XLE : Married Put trading review for the last 4 months

Trade Idea

The main energy is XLE containing most major "big oil" companies, but tends to be volatile. Can we use this to our advantage by hedging with options ? (the main approach being to protect capital)

XLE

Trade entry on Mar 7th 2012 :
Long XLE 300 * 73.66 (Mar 7th 2012 close price) = $22,098
Long 3 XLE June 2012 Puts strike $76 costing $5.22 = $1566 *
Total trade cost = $23,664

* time value is put option cost ($5.22) – strike ($76) + underlying price ($73.66) = $2.88
intrinsic value is $2.34

2 trades were executed on 25th May 2012 (close price $65.13):
Close position : Long 3 XLE June 2012 Puts strike $76 : bought $5.22, sold at $11.00
Open position : Long 3 XLE Sept 2012 Puts strike $66.5 : price is $5.05*

* time value is put option cost ($5.05) – strike ($66.5) + underlying price ($65.13) = $3.68
intrinsic value is $1.37

Current position 5th July 2012:

REALISED GAIN/LOSS *
Closed position : Long 3 XLE June 2012 Puts strike $76 : bought $5.22, sold $11.00 = $1734 (gain)
(* including commissions)

UNREALISED GAIN/LOSS*
Open position : Long XLE 300 shares : price is $67.10 = -$1968 (breakeven)
Open position : Long 3 XLE Sept 2012 Puts strike $66.5 : price is $2.63 = -$726 (loss)
(* including commissions and assuming worst case option prices)

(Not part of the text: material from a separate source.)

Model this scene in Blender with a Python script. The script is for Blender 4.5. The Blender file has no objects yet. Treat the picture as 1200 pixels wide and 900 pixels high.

Total : -$960 (loss) = -4.05% (loss)

versus

Buy and Hold : -$1968 (loss) = -8.90% (loss)

Note that the latest put option (Sept 2012 at strike $66.5) has NOT helped hedge properly. The stock has advanced $1.97 ($67.10 – $65.13) from 25th May to 5th July, however the put option is down $2.42 (losing about $0.45 during the rally). Part of the reason for this is that On Friday June 29th, put options volatility got crushed due to the perception of less market risk from the European decision, and combined with the markets rallied swiftly higher, the put option actually went down a very similar amount to the stock rise (not realising an overall position delta of 50%, more like an 85% delta, due to volatility loss). Sometimes hedging in high volatility markets is frustrating.

However the option did help to hold the position, through the recent decline.
http://www.google.com/finance?chdnp=0&chdd=1&chds=1&chdv=1&chvs=maximized&chdeh=0&chfdeh=0&chdet=1341523737167&chddm=32844&chls=IntervalBasedLine&q=NYSEARCA:XLE&ntsp=0

It had an unrealised profit of $550 when the stock was at $62.05 on Jun 25th 2012, but no action was taken, so this premium has been lost in the latest rally.

There were two dividends in the period : $84 + $93 = $177 which helps cushion the overall loss.

We need to try and pick up some more stock cheaply as we have approximately $1000 in cash from put options (realised and unrealised). The main issue is that we can’t easily get one lot of 100 shares (to make 4 put option contracts), it will have to be smaller amounts (e.g.. $1000 / $67 current price = 15 shares).

These 15 shares can either be unhedged, or we can round up to 4 contracts (but that gets expensive on its own against 315 shares). Also can’t justifiably sell 1 contract with only long 3 contracts (because that’s really only hedging 200 shares).
So one strategy could be roll Sept 2012 contract to Dec 2012 (the Sept 2012 is getting within 3 months of expiration and that contract is now 100% time value, so it is vunerable to volatility reducing further, plus on balance its decaying faster every day. We ideally want to be buying intrinsic value, and hopefully selling time value).

We can try 4 contracts in Dec 2012, then sell 1 contract against near months (e.g. Aug 2012). This gives us the original 300 shares to 3 contracts hedge, and then a diagonal spread on 1 contract, selling near month against 6 month (for 6months), hoping to provide some cash to pick up some more shares (in likely small increments, e.g. 10 shares or more).

 

XLE

So far:
The gain on hedging is $1734 – $610 – $957 = $167
The loss on stock is :
  (71.80 – 73.66) * 300 shares = -$558
  (71.80 – 66.42) * 15 shares = $81

Total strategy loss is -$310

Total buy and hold loss would be -$558

This has "saved us" $248 in losses and we have an extra 15 shares to show for the effort.
This is not significant in the short term, but over time if you can acquire a small number of extra shares on market dips, this can help with a long term dividend strategy – especially if the dividend is increased annually. You are "dollar cost averaging" into the stock, however the money does not come out of your own pocket, typically it is from the profit of selling a put option after the stock has gone down.